The dangers of Hegseth’s overly hasty Pentagon personnel review

Apr 4, 2025 - 09:00
The dangers of Hegseth’s overly hasty Pentagon personnel review

Secretary of Defense Pete Hegseth issued a memorandum on March 28 announcing that he would “realign the size of our civilian workforce and strategically restructure it to supercharge our American warfighters."

He went on to write that “an honest analysis will reveal opportunities to consolidate duplicative functions, reject excessive bureaucracy and implement technological solutions that automate tasks, particularly at the headquarters level. The net effect will be a reduction in the number of civilian full-time equivalent positions.”

To this end, Hegseth has charged the under secretary for Personnel and Readiness to offer early retirement to eligible civilian employees at the Department of Defense. There is no confirmed under secretary, however — only an official "performing the duties" of under secretary.

Traditionally, officials serving in this capacity tend to be reticent about taking any bold actions that might cause them problems once their Senate-confirmed boss takes office. Their safest route is merely to rubberstamp whatever document their staff produces. How eager the current acting under secretary will be to identify and then press officials to take early retirement is therefore rather uncertain.

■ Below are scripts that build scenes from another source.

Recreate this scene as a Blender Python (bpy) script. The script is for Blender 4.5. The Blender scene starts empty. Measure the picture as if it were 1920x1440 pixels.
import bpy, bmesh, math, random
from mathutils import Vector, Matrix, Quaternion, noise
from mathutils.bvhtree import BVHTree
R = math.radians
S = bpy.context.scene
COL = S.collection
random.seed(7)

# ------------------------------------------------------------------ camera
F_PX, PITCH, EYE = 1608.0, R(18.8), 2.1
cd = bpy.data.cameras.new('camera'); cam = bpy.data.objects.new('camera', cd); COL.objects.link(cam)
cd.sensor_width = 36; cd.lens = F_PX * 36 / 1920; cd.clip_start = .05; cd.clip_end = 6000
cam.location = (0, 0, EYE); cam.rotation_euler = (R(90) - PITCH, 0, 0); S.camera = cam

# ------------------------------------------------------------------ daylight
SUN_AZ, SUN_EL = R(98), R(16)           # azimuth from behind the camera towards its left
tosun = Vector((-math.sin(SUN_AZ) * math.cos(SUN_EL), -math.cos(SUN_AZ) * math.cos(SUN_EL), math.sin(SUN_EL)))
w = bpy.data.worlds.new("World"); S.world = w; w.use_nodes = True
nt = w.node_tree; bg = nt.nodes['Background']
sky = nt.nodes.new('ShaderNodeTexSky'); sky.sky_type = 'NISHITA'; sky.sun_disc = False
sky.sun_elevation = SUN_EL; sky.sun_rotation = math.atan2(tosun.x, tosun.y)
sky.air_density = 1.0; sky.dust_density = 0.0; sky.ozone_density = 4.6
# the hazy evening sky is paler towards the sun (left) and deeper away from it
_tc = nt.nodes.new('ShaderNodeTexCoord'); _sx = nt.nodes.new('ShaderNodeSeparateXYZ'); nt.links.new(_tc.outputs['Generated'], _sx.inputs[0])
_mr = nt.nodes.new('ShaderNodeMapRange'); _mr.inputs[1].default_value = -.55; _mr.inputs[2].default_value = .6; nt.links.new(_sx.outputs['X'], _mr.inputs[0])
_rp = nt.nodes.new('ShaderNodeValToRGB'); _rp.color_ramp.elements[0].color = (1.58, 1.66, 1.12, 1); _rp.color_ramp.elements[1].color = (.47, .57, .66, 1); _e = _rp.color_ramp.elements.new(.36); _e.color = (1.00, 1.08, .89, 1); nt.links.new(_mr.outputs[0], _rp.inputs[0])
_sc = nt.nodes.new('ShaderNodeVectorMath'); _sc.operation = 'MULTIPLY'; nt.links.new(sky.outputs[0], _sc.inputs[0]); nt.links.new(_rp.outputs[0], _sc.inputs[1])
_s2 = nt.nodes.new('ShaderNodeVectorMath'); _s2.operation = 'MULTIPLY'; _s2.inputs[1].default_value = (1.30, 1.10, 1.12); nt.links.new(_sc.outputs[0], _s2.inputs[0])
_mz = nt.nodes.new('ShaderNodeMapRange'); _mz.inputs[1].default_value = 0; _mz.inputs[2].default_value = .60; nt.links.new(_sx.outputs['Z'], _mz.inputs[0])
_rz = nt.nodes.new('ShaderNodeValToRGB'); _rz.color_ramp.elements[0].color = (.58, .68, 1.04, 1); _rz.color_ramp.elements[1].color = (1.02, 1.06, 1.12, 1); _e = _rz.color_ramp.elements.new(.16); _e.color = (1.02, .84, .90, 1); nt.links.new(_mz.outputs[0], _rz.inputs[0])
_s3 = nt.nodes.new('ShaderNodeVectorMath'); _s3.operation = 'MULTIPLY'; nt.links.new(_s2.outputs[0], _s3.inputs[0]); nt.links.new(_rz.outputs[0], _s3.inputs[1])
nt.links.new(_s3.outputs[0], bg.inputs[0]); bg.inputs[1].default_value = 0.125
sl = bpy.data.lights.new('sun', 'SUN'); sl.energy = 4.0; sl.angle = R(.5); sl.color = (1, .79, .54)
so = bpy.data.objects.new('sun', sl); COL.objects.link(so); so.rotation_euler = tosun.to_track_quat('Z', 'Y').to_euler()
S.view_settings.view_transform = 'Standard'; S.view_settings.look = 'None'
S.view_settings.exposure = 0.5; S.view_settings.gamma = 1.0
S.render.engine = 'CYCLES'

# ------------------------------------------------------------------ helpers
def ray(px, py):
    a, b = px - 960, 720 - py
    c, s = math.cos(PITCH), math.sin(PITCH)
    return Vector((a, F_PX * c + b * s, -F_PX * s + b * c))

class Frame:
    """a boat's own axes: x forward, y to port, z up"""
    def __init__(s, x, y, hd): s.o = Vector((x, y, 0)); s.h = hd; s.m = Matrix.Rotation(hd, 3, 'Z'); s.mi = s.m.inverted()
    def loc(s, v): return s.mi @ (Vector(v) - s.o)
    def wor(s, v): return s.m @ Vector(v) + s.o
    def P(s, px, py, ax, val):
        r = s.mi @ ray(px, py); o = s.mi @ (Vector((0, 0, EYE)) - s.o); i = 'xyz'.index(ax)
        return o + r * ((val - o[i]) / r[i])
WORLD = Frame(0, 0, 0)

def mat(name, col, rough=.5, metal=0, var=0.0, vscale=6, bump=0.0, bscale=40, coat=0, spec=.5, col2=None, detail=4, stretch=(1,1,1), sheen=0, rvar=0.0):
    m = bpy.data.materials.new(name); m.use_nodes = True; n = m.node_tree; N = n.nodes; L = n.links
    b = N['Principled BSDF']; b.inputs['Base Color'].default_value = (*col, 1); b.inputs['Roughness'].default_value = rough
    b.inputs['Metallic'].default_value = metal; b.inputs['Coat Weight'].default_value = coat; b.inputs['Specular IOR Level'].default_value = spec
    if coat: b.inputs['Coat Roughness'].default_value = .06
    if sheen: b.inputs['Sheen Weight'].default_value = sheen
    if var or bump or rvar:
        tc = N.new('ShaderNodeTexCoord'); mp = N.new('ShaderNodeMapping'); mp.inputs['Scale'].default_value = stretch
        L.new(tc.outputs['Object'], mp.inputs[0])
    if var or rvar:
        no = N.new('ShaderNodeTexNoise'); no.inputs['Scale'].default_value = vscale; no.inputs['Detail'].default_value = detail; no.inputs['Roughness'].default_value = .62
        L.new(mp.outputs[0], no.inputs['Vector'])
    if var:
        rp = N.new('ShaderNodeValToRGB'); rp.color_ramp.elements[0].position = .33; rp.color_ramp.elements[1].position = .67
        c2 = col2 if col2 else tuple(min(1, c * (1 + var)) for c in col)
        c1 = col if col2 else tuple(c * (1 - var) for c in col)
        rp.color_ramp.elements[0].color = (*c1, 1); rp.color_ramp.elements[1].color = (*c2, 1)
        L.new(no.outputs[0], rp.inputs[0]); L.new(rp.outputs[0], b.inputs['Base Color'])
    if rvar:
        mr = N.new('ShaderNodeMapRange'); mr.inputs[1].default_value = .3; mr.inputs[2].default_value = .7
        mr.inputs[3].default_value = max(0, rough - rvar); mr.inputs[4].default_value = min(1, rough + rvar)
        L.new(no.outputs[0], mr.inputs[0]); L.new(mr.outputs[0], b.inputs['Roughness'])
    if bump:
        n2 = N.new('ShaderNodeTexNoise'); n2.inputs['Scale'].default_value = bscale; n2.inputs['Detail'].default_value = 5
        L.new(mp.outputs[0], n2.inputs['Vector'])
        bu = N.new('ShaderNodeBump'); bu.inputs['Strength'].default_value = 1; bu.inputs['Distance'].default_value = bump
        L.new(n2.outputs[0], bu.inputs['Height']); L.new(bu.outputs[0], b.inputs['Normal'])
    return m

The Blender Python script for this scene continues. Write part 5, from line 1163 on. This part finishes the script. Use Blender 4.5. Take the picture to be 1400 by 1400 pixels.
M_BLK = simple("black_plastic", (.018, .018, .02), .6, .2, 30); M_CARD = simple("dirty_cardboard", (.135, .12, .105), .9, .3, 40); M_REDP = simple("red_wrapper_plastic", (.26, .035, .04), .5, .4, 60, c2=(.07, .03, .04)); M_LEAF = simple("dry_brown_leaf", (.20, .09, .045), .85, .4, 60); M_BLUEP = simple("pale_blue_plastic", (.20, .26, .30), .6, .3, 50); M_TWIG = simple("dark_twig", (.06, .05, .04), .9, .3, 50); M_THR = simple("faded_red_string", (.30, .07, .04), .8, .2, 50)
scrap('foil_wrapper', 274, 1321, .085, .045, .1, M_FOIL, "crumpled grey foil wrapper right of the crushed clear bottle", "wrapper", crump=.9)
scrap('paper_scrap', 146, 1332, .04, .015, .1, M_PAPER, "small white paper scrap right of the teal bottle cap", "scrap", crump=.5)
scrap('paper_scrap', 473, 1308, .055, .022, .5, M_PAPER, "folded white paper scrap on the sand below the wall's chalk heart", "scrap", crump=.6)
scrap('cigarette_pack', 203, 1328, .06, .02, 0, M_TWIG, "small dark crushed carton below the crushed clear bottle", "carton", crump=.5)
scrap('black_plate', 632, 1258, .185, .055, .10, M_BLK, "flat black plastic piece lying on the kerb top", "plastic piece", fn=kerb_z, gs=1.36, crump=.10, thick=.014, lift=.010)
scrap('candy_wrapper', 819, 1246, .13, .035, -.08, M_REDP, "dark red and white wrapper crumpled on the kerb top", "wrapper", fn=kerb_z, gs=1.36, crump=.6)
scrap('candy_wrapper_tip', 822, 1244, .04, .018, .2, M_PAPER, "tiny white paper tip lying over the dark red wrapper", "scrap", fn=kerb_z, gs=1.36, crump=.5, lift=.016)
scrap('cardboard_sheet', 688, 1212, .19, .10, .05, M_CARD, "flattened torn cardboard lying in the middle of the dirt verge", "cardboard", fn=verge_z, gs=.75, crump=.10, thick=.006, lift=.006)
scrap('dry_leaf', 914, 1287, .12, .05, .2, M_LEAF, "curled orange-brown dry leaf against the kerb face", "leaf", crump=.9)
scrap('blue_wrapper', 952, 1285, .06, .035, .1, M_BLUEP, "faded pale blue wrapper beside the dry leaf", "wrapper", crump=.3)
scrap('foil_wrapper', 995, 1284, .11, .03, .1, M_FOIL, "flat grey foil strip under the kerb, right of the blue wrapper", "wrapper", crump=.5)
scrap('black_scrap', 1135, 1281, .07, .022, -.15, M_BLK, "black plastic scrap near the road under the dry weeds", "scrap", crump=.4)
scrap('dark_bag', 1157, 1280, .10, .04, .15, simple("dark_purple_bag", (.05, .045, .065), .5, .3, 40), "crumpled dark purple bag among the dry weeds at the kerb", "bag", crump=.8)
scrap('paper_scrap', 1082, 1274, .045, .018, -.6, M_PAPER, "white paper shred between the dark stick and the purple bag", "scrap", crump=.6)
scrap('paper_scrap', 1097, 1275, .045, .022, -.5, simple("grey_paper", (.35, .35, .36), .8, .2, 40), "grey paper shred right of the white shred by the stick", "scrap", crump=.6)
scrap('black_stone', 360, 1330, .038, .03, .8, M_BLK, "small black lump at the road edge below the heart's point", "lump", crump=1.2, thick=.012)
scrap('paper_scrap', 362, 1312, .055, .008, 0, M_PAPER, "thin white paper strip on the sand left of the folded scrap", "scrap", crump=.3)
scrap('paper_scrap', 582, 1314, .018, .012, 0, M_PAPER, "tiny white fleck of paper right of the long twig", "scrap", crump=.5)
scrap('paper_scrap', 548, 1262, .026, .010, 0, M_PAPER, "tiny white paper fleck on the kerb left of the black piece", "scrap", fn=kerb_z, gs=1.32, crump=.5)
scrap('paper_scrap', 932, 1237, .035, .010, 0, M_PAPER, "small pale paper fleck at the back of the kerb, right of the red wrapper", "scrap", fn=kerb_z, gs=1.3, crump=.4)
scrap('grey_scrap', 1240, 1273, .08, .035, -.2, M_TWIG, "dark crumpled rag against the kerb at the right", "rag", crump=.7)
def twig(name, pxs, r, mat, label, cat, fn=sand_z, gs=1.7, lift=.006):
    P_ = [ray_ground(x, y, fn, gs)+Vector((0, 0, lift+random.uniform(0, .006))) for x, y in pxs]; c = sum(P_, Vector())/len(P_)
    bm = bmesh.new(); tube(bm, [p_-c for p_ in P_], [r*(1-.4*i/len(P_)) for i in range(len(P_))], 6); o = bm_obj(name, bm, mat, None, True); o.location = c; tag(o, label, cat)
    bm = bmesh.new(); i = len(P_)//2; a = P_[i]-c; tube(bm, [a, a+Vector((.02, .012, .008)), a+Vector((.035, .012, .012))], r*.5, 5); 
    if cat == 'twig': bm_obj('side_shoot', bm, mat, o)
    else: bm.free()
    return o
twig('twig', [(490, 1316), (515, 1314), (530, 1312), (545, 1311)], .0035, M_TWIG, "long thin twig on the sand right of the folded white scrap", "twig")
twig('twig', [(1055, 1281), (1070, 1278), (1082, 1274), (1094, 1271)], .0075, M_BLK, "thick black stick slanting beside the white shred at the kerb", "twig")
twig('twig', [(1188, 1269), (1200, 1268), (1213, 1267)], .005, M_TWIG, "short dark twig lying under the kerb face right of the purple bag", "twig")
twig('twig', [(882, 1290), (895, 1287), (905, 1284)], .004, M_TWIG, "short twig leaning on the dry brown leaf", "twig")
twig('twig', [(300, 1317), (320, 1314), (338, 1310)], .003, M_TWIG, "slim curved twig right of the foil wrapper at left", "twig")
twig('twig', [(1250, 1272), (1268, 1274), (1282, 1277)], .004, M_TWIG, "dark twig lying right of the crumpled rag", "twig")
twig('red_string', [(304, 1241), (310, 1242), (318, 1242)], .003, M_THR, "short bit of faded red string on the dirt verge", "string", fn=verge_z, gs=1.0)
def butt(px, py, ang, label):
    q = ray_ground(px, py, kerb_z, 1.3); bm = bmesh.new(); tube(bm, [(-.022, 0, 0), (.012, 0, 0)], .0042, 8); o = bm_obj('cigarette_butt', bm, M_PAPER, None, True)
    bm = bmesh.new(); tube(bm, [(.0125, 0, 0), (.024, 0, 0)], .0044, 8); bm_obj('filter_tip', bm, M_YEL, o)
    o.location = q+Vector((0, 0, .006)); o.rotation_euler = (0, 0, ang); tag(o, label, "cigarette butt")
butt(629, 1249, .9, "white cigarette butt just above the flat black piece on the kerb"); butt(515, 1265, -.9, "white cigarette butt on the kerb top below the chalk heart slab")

There is much to commend Hegseth’s objectives. Between 2007 (when the U.S. was at war in both Iraq and Afghanistan) and 2024, when America was not involved in a major conflict, the department increased its civilian personnel rolls by 137,000. There are undoubtedly far too many civilians working at the Defense Department, and that personnel reductions are very much in order.

The difficulty with Hegseth’s plan is that he has given the heads of military departments (there is only an acting secretary of the Air Force), the chairman of the Joint Chiefs of Staff (a role that the vice chairman currently fills) and other top Pentagon officials, several of whom have yet to be confirmed by the Senate, less than two weeks to complete what he terms “required analysis.” He calls for the analysis to “include functional areas, consolidate management hierarchy, and position titles and counts [that are] clearly depicted.” And the acting under secretary for Personnel is to submit all of this by April 11.

There is simply no way to complete a thorough analysis in such a short timeframe, even if it is only “initial” and would be subject to further review and amendment.

The so-called analysis resembles nothing more than a budget “cut-drill.” These exercises are the bane of departmental programmers and budgeteers who work tirelessly to produce a balanced program that meets White House top-line requirements.

“Cut-drills” can sometimes be conducted in as little as a weekend. They rarely involve serious analysis. Instead, they invariably target new programs that do not interest either military or civilian officials who are unfamiliar with them, or designate programs that officials realistically expect Congress to restore. The latter are termed “gold watches.”

To put it another way, “cut drills” do not achieve their intended objective of identifying wasteful or duplicative programs.

The current personnel exercise could well yield similar unhelpful results. Officials whom their superiors may dislike, or be biased against for whatever reason, or who, for their part, feel that they are unwanted, could be pressed to take early retirement, no matter how capable they are.

Others may choose to retire because they are talented enough to move to private sector jobs that are likely to pay them much more than their government salaries.

The great danger is that those who choose to stay on will be the mediocre time-servers who have spent their careers checking the right boxes and who should be forced out, but who will use their bureaucratic skills — perhaps the only skills they have — to survive the purge.

At the same time, hasty analysis will consolidate offices without sufficient investigation to determine how much their activities really overlap. Numbers will be reduced without analyzing the role of each official in a given office. Activities that seem to demand lower priority will be done away with, while others will be cut in the expectation that Congress will restore them — the “gold watch” effect.

The Pentagon would do well to give senior officials more time, especially those who are so new to their jobs that they invariably will rely on lower-level staffers whose objectives could well be far different from their own — or, for that matter, those of the Secretary of Defense.

Giving top officials perhaps six months to complete a preliminary review, based as much on their perceptions of how their staffs operate as on the views of their subordinates, would serve the secretary and his deputy — to whom the under secretary is to provide the initial proposal — far more effectively. And by that time, Congress may well have confirmed the new under secretary of Defense for Personnel and Readiness, who would have far more clout when taking charge of the entire effort.

Dov S. Zakheim is a senior adviser at the Center for Strategic and International Studies and vice chairman of the board for the Foreign Policy Research Institute. He was undersecretary of Defense (comptroller) and chief financial officer for the Department of Defense from 2001 to 2004 and a deputy undersecretary of Defense from 1985 to 1987.